Shree Rama Multi-tech, which was offered at premiun of Rs 115, was initially oversubscribed 120 times. The scrip could manage to touch high of Rs 122 before falling to a low of Rs 48. Currently, it is trading around Rs 65, at a loss of over 45 per cent. The high-profile PNB Gilts' scrip was offered at a premium of Rs 20. It has not been able to offer an exit opportunity to the investors till now, since it could manage a peak price of only Rs 26.

Hughes Tele.com is another disaster story. The `hugh' issue of over Rs 749 crore, offered at Rs 12 per share could never cross the offer price since it was listed on the stock exchange.

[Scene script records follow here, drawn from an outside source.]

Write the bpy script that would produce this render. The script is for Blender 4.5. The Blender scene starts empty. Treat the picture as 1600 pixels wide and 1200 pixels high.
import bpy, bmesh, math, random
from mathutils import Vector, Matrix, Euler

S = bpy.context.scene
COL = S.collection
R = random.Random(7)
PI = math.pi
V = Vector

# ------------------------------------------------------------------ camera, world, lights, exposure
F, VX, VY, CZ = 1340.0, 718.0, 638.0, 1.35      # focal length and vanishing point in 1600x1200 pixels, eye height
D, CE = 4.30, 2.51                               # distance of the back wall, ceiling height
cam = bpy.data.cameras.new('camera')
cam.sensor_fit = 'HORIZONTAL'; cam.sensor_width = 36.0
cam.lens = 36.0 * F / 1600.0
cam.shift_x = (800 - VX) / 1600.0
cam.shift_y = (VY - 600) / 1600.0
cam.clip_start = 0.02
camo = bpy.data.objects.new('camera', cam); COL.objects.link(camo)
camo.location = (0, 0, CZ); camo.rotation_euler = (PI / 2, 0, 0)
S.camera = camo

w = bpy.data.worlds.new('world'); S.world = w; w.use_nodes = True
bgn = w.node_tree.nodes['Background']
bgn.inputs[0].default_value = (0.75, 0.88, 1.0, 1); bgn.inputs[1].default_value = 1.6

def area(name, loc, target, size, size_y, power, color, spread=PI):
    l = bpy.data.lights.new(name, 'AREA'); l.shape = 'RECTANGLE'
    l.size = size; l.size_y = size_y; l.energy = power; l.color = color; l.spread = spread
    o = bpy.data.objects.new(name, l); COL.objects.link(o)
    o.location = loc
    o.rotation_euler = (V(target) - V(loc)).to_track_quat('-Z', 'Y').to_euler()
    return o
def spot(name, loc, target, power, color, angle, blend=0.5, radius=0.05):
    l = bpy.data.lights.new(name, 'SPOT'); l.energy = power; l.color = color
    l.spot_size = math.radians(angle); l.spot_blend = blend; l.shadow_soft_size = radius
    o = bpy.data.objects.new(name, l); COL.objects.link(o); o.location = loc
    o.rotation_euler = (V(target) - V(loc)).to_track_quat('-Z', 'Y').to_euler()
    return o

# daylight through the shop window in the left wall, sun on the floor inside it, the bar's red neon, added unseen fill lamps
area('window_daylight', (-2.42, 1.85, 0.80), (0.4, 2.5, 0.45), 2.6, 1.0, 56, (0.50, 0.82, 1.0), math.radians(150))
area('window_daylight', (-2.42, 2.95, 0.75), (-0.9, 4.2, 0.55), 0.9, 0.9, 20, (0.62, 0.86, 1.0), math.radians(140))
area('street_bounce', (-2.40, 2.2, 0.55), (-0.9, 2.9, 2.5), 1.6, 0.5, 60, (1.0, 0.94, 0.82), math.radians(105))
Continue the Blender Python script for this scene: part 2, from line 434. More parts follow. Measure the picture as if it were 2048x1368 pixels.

Other big losers included Dynacons Systems, SoftSol India, Omni Ax's Software, Padmalaya Telefilms and Telesys Software. All these scrips lost between Rs 4 to 8.7 crore in market capitalisation, since their listing on the BSE. Dynacons Systems, which witnessed over Rs 8.7 crores wipe out from its market capitalisation, was issued at a premium of Rs 20. As on November 9 the scrip was reeling at around Rs 17.9, showing a net loss of about 40 per cent.

Omni Ax's Software topped the list of losers in terms of difference between current market price and the offer price. The scrip, offered at a premium of Rs 5, is currently trading at a discount of 63.3 per cent. Omni Ax's stock is closely followed by Kirloskar Multimedia and PNB Gilts. The top losers in this list lost between 35 to 63 per cent.

The top gainers during the same period included names like TV-18 India, Aksh Optifibres, Mukta Arts, Cinevista Communications and MRO Tek. TV-18 alone contributed about Rs 76.59 crore appreciation in market capitalisation. The three toppers sum up to about Rs 155 crores of capital gain.

The losers out numbered the gainers both in term of number and capital loss. The total difference between total capital loss and gain worked out to over Rs 16 crore. The gainers were largely concentrated with top three net for a large part of gains. The investors, thus suffered in a large number of the scrips.

Thanks to these disasterous issues, the retail investors are shying away from the markets. This is evident from the recent issues which have struggled to get full subscription in the fixed price portion, even as they received good response in the fixed price portion. In fact, IT&T's initial public offering recently devolved on the underwriters, since the issue could manage only 50 per cent subscription. Looking at the trends, many companies have been forced to postpone their IPO plans, which include many public sector banks.